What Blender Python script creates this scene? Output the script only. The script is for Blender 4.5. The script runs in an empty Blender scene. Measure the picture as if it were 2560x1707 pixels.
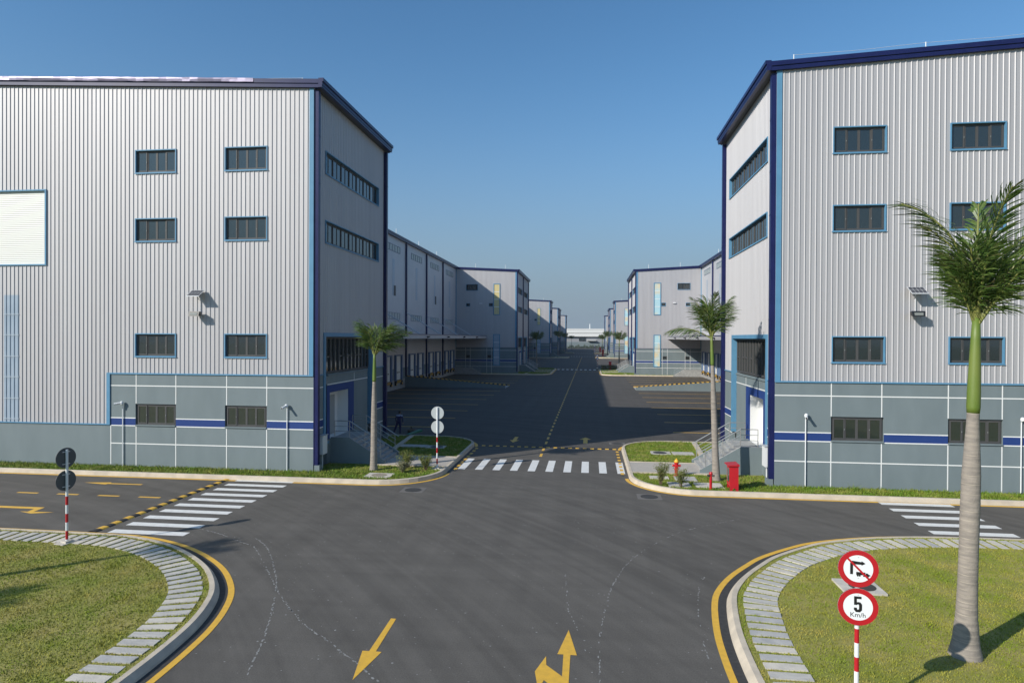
import bpy, bmesh, math, random
import numpy as np
from mathutils import Vector, Matrix
from mathutils.geometry import tessellate_polygon

scene = bpy.context.scene
COL = scene.collection
R = math.radians

# ------------------------------------------------------------------ camera
cam_d = bpy.data.cameras.new("camera")
cam = bpy.data.objects.new("camera", cam_d)
COL.objects.link(cam)
cam_d.sensor_width = 36.0
cam_d.lens = 22.5
cam_d.clip_start = 0.1
cam_d.clip_end = 9000
YAW, PITCH, ROLL = -0.121198, -0.006075, 0.004625
f_ = Vector((math.sin(YAW) * math.cos(PITCH), math.cos(YAW) * math.cos(PITCH), math.sin(PITCH)))
r_ = Vector((math.cos(YAW), -math.sin(YAW), 0))
u_ = r_.cross(f_)
r2 = r_ * math.cos(ROLL) + u_ * math.sin(ROLL)
u2 = -r_ * math.sin(ROLL) + u_ * math.cos(ROLL)
mw = Matrix((r2, u2, -f_)).transposed().to_4x4()
mw.translation = Vector((0, 0, 7.3))
cam.matrix_world = mw
scene.camera = cam

# ------------------------------------------------------------------ light
SUN_EL = R(29.7)
SUN_AZ = math.atan2(-0.757, -0.655)          # from +Y towards +X, direction TO the sun
to_sun = Vector((math.sin(SUN_AZ) * math.cos(SUN_EL), math.cos(SUN_AZ) * math.cos(SUN_EL), math.sin(SUN_EL)))
sun_d = bpy.data.lights.new("sun", 'SUN')
sun_d.energy = 5.0
sun_d.angle = R(0.53)
sun_d.color = (1.0, 0.945, 0.85)
sun = bpy.data.objects.new("sun", sun_d)
COL.objects.link(sun)
sun.rotation_euler = (-to_sun).to_track_quat('-Z', 'Y').to_euler()

world = bpy.data.worlds.new("World")
scene.world = world
world.use_nodes = True
wn = world.node_tree.nodes
wl = world.node_tree.links
bg = wn["Background"]
sky = wn.new("ShaderNodeTexSky")
sky.sky_type = 'NISHITA'
sky.sun_disc = False
sky.sun_elevation = SUN_EL
sky.sun_rotation = SUN_AZ
sky.altitude = 0
sky.air_density = 1.0
sky.dust_density = 0.6
sky.ozone_density = 7.5
# thin grey-blue haze low in the sky: the share of haze falls with elevation, the same in every compass direction
tc = wn.new("ShaderNodeTexCoord")
sx = wn.new("ShaderNodeSeparateXYZ")
wl.new(tc.outputs["Generated"], sx.inputs[0])


def wmath(op, a, b):
    n = wn.new("ShaderNodeMath")
    n.operation = op
    for i, v in enumerate((a, b)):
        if isinstance(v, (int, float)):
            n.inputs[i].default_value = v
        else:
            wl.new(v, n.inputs[i])
    return n.outputs[0]


zz = wmath('DIVIDE', sx.outputs[2], 0.23)
hz = wmath('POWER', 2.71828, wmath('MULTIPLY', wmath('MULTIPLY', zz, zz), -1.0))
mixn = wn.new("ShaderNodeMix")
mixn.data_type = 'RGBA'
wl.new(hz, mixn.inputs[0])
tint = wn.new("ShaderNodeMix")
tint.data_type = 'RGBA'
tint.blend_type = 'MULTIPLY'
tint.inputs[0].default_value = 1.0
tint.inputs[7].default_value = (0.90, 1.10, 1.02, 1)
wl.new(sky.outputs[0], tint.inputs[6])
wl.new(tint.outputs[2], mixn.inputs[6])
mixn.inputs[7].default_value = (0.263 / 0.145, 0.338 / 0.145, 0.415 / 0.145, 1)
wl.new(mixn.outputs[2], bg.inputs[0])
bg.inputs[1].default_value = 0.145

scene.view_settings.view_transform = 'Standard'
scene.view_settings.look = 'None'
scene.view_settings.exposure = 0.0
scene.view_settings.gamma = 1.0
scene.view_settings.use_curve_mapping = False

# ------------------------------------------------------------------ materials
MATS = {}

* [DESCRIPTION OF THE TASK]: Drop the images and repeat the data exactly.

* [OUTPUT FOR THIS EXERCISE]:
What Blender Python script creates this scene? Output the script only. The script is for Blender 4.5. The script runs in an empty Blender scene. Measure the picture as if it were 2560x1707 pixels.
import bpy, bmesh, math, random
import numpy as np
from mathutils import Vector, Matrix
from mathutils.geometry import tessellate_polygon

scene = bpy.context.scene
COL = scene.collection
R = math.radians

# ------------------------------------------------------------------ camera
cam_d = bpy.data.cameras.new("camera")
cam = bpy.data.objects.new("camera", cam_d)
COL.objects.link(cam)
cam_d.sensor_width = 36.0
cam_d.lens = 22.5
cam_d.clip_start = 0.1
cam_d.clip_end = 9000
YAW, PITCH, ROLL = -0.121198, -0.006075, 0.004625
f_ = Vector((math.sin(YAW) * math.cos(PITCH), math.cos(YAW) * math.cos(PITCH), math.sin(PITCH)))
r_ = Vector((math.cos(YAW), -math.sin(YAW), 0))
u_ = r_.cross(f_)
r2 = r_ * math.cos(ROLL) + u_ * math.sin(ROLL)
u2 = -r_ * math.sin(ROLL) + u_ * math.cos(ROLL)
mw = Matrix((r2, u2, -f_)).transposed().to_4x4()
mw.translation = Vector((0, 0, 7.3))
cam.matrix_world = mw
scene.camera = cam

# ------------------------------------------------------------------ light
SUN_EL = R(29.7)
SUN_AZ = math.atan2(-0.757, -0.655)          # from +Y towards +X, direction TO the sun
to_sun = Vector((math.sin(SUN_AZ) * math.cos(SUN_EL), math.cos(SUN_AZ) * math.cos(SUN_EL), math.sin(SUN_EL)))
sun_d = bpy.data.lights.new("sun", 'SUN')
sun_d.energy = 5.0
sun_d.angle = R(0.53)
sun_d.color = (1.0, 0.945, 0.85)
sun = bpy.data.objects.new("sun", sun_d)
COL.objects.link(sun)
sun.rotation_euler = (-to_sun).to_track_quat('-Z', 'Y').to_euler()

world = bpy.data.worlds.new("World")
scene.world = world
world.use_nodes = True
wn = world.node_tree.nodes
wl = world.node_tree.links
bg = wn["Background"]
sky = wn.new("ShaderNodeTexSky")
sky.sky_type = 'NISHITA'
sky.sun_disc = False
sky.sun_elevation = SUN_EL
sky.sun_rotation = SUN_AZ
sky.altitude = 0
sky.air_density = 1.0
sky.dust_density = 0.6
sky.ozone_density = 7.5
# thin grey-blue haze low in the sky: the share of haze falls with elevation, the same in every compass direction
tc = wn.new("ShaderNodeTexCoord")
sx = wn.new("ShaderNodeSeparateXYZ")
wl.new(tc.outputs["Generated"], sx.inputs[0])


def wmath(op, a, b):
    n = wn.new("ShaderNodeMath")
    n.operation = op
    for i, v in enumerate((a, b)):
        if isinstance(v, (int, float)):
            n.inputs[i].default_value = v
        else:
            wl.new(v, n.inputs[i])
    return n.outputs[0]


zz = wmath('DIVIDE', sx.outputs[2], 0.23)
hz = wmath('POWER', 2.71828, wmath('MULTIPLY', wmath('MULTIPLY', zz, zz), -1.0))
mixn = wn.new("ShaderNodeMix")
mixn.data_type = 'RGBA'
wl.new(hz, mixn.inputs[0])
tint = wn.new("ShaderNodeMix")
tint.data_type = 'RGBA'
tint.blend_type = 'MULTIPLY'
tint.inputs[0].default_value = 1.0
tint.inputs[7].default_value = (0.90, 1.10, 1.02, 1)
wl.new(sky.outputs[0], tint.inputs[6])
wl.new(tint.outputs[2], mixn.inputs[6])
mixn.inputs[7].default_value = (0.263 / 0.145, 0.338 / 0.145, 0.415 / 0.145, 1)
wl.new(mixn.outputs[2], bg.inputs[0])
bg.inputs[1].default_value = 0.145

scene.view_settings.view_transform = 'Standard'
scene.view_settings.look = 'None'
scene.view_settings.exposure = 0.0
scene.view_settings.gamma = 1.0
scene.view_settings.use_curve_mapping = False

# ------------------------------------------------------------------ materials
MATS = {}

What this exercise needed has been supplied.